> **SUPPLIED DATA**:
--------------------------------------------------
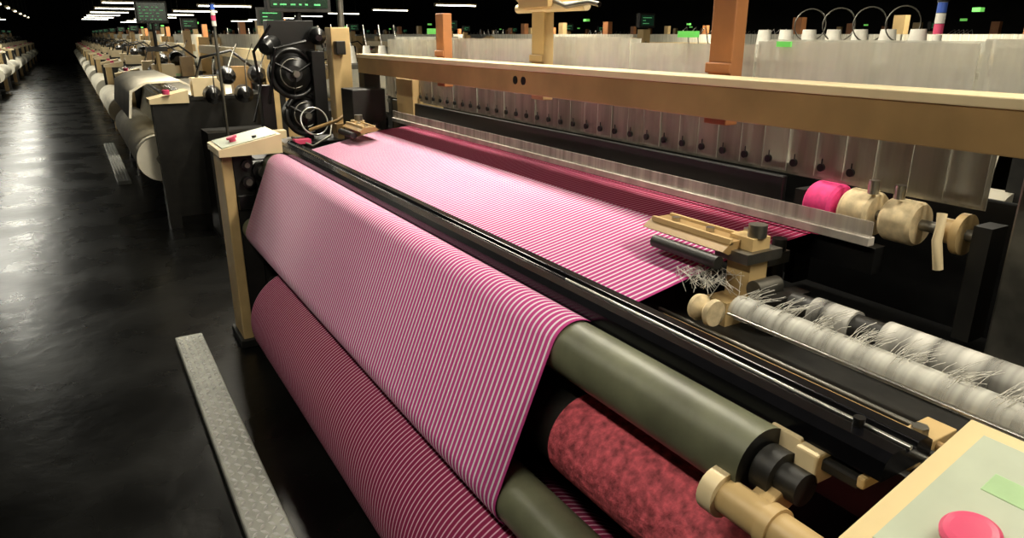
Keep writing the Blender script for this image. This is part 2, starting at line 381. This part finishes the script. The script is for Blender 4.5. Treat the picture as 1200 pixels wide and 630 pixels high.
--------------------------------------------------
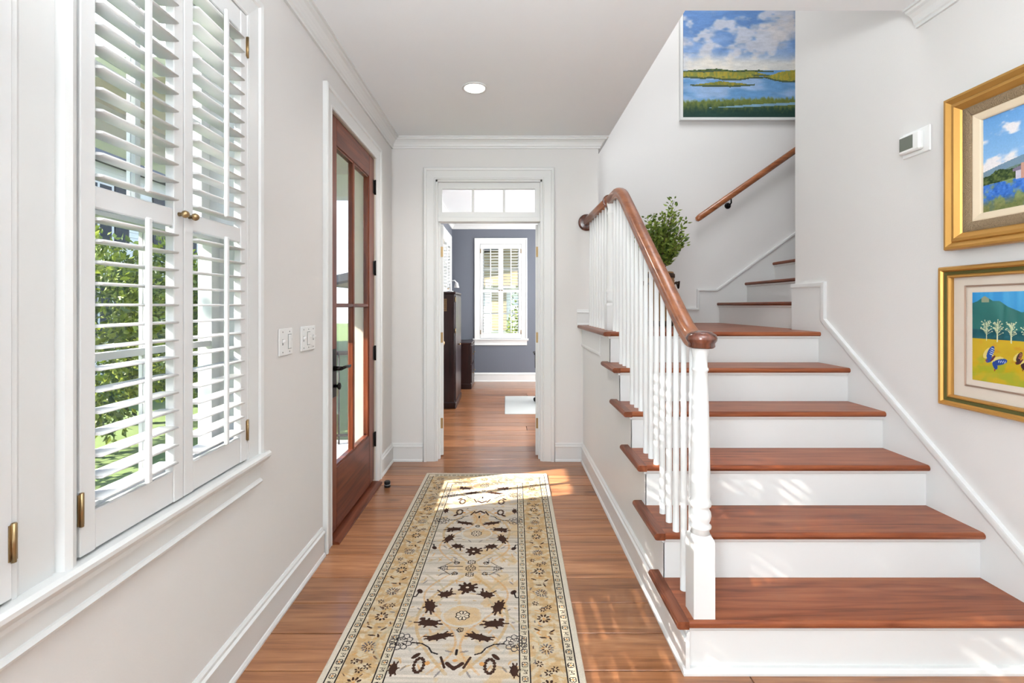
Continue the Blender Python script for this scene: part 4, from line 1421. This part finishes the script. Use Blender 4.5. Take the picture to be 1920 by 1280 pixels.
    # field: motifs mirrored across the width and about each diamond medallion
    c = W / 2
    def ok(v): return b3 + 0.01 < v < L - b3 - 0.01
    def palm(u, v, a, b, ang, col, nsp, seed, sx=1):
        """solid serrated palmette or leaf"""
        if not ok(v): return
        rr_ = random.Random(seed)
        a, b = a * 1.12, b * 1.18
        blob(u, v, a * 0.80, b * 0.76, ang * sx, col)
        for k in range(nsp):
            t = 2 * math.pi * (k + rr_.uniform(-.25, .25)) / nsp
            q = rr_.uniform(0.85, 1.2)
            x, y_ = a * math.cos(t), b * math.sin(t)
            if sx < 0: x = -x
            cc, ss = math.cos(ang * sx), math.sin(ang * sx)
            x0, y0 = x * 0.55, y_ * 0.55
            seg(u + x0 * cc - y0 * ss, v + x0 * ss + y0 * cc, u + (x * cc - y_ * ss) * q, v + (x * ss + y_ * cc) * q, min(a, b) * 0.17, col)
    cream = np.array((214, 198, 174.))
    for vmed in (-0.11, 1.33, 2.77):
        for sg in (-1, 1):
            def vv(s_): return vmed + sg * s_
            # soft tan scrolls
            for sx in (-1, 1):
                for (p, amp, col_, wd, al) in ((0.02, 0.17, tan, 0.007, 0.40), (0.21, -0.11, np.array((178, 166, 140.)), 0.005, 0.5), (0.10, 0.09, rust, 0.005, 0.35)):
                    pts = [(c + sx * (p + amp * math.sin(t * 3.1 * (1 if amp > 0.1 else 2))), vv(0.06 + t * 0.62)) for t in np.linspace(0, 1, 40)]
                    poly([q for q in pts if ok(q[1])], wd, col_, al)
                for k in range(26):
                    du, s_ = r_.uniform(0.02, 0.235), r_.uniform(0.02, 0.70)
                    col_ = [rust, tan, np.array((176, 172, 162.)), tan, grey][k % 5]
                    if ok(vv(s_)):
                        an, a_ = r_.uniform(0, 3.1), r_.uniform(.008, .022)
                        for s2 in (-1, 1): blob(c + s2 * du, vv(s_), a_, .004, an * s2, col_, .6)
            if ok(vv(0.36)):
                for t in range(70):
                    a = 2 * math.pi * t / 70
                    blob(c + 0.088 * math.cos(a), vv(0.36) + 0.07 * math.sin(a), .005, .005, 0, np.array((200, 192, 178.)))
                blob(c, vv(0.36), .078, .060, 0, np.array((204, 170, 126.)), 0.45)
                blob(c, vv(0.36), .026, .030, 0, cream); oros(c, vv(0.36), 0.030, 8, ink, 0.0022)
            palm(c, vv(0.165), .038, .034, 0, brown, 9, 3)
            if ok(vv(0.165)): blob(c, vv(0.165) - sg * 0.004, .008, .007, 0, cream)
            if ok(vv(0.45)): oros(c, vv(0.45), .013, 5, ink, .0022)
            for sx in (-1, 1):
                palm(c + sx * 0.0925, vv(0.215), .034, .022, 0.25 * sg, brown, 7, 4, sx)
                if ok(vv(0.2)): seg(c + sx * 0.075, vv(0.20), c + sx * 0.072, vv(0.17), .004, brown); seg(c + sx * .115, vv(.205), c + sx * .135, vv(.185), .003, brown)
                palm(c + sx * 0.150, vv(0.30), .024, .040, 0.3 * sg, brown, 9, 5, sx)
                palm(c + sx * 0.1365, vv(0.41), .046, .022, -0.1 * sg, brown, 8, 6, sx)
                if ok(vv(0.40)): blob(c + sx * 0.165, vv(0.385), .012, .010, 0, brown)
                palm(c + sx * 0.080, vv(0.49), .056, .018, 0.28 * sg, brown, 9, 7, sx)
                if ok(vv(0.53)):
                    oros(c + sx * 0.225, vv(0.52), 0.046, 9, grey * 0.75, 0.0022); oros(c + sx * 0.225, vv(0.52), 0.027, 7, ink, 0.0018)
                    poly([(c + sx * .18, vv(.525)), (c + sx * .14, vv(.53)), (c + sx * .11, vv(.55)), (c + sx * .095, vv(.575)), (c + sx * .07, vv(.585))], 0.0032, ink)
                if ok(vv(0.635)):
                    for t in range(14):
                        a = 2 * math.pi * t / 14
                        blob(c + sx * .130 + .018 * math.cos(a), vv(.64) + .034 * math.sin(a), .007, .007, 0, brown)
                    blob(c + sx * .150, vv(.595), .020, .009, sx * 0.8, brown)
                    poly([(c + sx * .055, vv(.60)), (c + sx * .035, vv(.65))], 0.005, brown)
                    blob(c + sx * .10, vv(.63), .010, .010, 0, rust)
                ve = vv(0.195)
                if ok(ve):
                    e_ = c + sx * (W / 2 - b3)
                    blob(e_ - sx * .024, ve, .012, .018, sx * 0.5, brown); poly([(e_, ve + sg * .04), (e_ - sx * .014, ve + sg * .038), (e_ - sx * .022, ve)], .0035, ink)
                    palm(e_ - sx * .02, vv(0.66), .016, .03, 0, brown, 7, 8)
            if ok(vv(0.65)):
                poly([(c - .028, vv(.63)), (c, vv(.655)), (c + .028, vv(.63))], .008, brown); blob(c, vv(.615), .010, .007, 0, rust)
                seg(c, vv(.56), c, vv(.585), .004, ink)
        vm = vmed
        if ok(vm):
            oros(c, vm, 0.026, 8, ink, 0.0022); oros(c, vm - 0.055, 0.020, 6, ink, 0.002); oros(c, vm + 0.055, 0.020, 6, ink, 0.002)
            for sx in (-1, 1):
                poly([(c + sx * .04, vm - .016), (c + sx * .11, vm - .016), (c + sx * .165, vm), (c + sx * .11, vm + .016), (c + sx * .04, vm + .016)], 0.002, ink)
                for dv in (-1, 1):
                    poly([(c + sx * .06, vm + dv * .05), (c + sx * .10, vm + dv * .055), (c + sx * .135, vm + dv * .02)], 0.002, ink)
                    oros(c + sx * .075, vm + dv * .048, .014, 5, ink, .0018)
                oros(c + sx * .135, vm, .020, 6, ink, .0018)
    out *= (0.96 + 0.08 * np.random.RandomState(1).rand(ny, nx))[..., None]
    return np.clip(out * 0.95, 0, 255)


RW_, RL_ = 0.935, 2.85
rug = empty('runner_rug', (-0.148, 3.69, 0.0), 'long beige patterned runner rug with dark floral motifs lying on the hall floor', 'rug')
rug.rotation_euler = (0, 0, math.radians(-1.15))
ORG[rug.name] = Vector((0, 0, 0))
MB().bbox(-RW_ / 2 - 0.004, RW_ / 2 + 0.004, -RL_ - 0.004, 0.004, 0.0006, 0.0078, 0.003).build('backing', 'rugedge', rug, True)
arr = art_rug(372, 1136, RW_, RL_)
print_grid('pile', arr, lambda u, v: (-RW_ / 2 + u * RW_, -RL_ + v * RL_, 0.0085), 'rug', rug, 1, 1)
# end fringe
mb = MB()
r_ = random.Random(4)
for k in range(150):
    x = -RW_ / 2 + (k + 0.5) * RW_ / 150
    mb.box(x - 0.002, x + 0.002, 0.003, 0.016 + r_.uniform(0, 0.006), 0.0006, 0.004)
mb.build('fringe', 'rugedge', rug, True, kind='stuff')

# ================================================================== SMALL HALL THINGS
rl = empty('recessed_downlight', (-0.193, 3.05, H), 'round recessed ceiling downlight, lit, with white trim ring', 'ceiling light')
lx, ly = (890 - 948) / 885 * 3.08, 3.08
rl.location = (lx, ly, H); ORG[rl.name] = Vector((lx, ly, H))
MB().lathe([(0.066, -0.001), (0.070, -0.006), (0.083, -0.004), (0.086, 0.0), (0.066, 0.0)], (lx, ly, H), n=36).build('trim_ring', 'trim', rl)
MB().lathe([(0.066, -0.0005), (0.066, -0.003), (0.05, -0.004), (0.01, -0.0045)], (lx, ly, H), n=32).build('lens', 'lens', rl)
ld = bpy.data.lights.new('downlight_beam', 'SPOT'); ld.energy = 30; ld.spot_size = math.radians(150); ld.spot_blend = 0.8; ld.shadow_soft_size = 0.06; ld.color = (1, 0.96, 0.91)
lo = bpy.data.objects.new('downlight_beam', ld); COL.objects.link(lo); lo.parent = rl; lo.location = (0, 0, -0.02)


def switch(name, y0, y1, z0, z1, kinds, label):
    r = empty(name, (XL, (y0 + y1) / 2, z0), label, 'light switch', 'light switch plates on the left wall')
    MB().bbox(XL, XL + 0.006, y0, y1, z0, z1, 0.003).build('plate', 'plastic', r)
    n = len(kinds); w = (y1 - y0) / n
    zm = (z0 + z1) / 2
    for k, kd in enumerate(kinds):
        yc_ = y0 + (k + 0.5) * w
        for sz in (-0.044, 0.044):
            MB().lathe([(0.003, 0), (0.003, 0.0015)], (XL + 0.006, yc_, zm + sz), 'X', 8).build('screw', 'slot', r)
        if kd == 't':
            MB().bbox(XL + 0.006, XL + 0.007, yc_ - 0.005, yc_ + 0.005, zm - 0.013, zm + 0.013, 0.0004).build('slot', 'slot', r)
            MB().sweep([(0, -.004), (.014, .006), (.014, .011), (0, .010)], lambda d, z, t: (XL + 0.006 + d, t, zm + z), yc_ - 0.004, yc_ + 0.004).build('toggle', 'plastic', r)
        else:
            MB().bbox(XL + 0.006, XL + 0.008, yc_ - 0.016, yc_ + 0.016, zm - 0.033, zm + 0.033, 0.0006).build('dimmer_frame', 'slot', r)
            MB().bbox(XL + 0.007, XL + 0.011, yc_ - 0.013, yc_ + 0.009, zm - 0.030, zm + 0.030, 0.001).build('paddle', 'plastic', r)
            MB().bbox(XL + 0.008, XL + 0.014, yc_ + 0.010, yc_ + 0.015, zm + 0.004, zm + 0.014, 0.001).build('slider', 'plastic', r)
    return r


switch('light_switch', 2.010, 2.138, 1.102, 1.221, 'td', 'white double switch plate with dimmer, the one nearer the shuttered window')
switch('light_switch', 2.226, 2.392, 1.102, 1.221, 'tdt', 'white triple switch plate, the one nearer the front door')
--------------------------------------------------
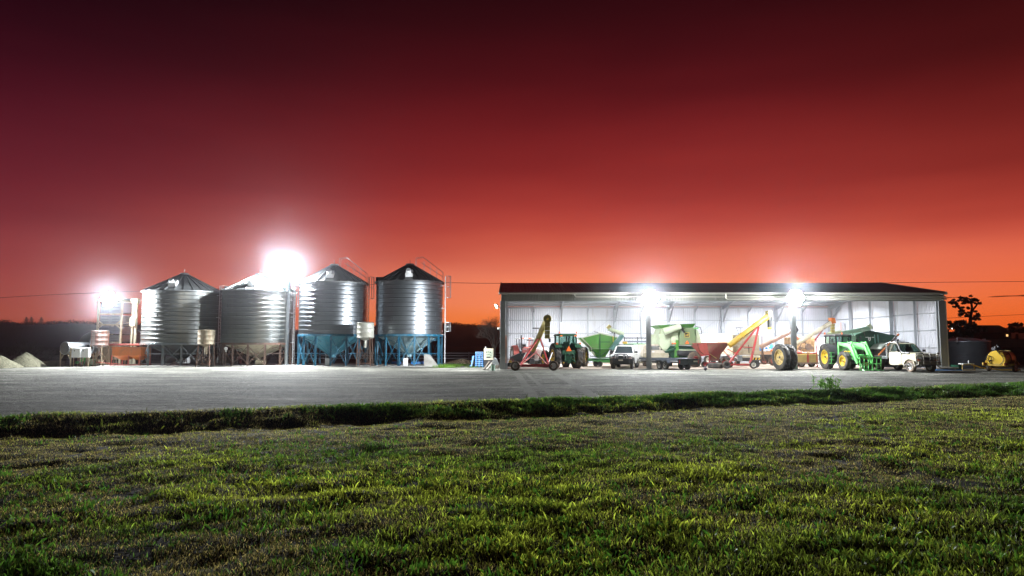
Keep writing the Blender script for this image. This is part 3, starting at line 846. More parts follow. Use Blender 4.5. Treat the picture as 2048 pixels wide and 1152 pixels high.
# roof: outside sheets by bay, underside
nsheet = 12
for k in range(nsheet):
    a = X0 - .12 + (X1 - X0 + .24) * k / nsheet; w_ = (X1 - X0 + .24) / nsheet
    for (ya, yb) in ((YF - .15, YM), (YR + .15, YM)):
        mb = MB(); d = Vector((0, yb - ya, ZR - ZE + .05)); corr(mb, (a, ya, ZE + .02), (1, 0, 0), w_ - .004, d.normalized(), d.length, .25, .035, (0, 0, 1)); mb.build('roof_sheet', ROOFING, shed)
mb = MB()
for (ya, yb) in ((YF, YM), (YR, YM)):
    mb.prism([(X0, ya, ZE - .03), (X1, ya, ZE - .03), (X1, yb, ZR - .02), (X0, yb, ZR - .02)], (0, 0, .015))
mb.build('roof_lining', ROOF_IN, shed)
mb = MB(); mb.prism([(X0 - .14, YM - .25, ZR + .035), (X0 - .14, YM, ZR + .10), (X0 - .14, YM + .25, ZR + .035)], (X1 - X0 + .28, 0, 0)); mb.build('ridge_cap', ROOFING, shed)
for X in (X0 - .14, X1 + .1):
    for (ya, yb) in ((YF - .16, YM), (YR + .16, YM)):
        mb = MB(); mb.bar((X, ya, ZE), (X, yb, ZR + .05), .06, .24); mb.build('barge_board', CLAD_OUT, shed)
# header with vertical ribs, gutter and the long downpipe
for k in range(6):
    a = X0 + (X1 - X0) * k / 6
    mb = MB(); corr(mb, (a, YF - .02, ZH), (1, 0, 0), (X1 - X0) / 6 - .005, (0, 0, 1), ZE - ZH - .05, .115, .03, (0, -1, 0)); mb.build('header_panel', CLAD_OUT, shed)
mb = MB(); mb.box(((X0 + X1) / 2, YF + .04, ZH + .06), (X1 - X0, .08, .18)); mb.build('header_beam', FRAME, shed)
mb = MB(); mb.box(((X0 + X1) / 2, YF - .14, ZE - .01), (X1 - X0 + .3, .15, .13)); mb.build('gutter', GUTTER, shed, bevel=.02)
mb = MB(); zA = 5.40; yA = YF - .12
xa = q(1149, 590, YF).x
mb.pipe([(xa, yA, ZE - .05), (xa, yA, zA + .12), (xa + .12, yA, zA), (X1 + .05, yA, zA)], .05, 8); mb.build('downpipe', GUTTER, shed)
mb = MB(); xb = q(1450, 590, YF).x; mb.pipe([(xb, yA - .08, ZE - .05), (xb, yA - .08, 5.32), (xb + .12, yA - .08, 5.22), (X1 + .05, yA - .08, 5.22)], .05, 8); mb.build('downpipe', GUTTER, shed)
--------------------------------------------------
> **OBJECTIVE**: Take every line from the records above that has the word "picture" and copy it.

> **FULL SOLUTION**:
Keep writing the Blender script for this image. This is part 2, starting at line 381. This part finishes the script. The script is for Blender 4.5. Treat the picture as 1200 pixels wide and 630 pixels high.
Continue the Blender Python script for this scene: part 4, from line 1421. This part finishes the script. Use Blender 4.5. Take the picture to be 1920 by 1280 pixels.
Keep writing the Blender script for this image. This is part 3, starting at line 846. More parts follow. Use Blender 4.5. Treat the picture as 2048 pixels wide and 1152 pixels high.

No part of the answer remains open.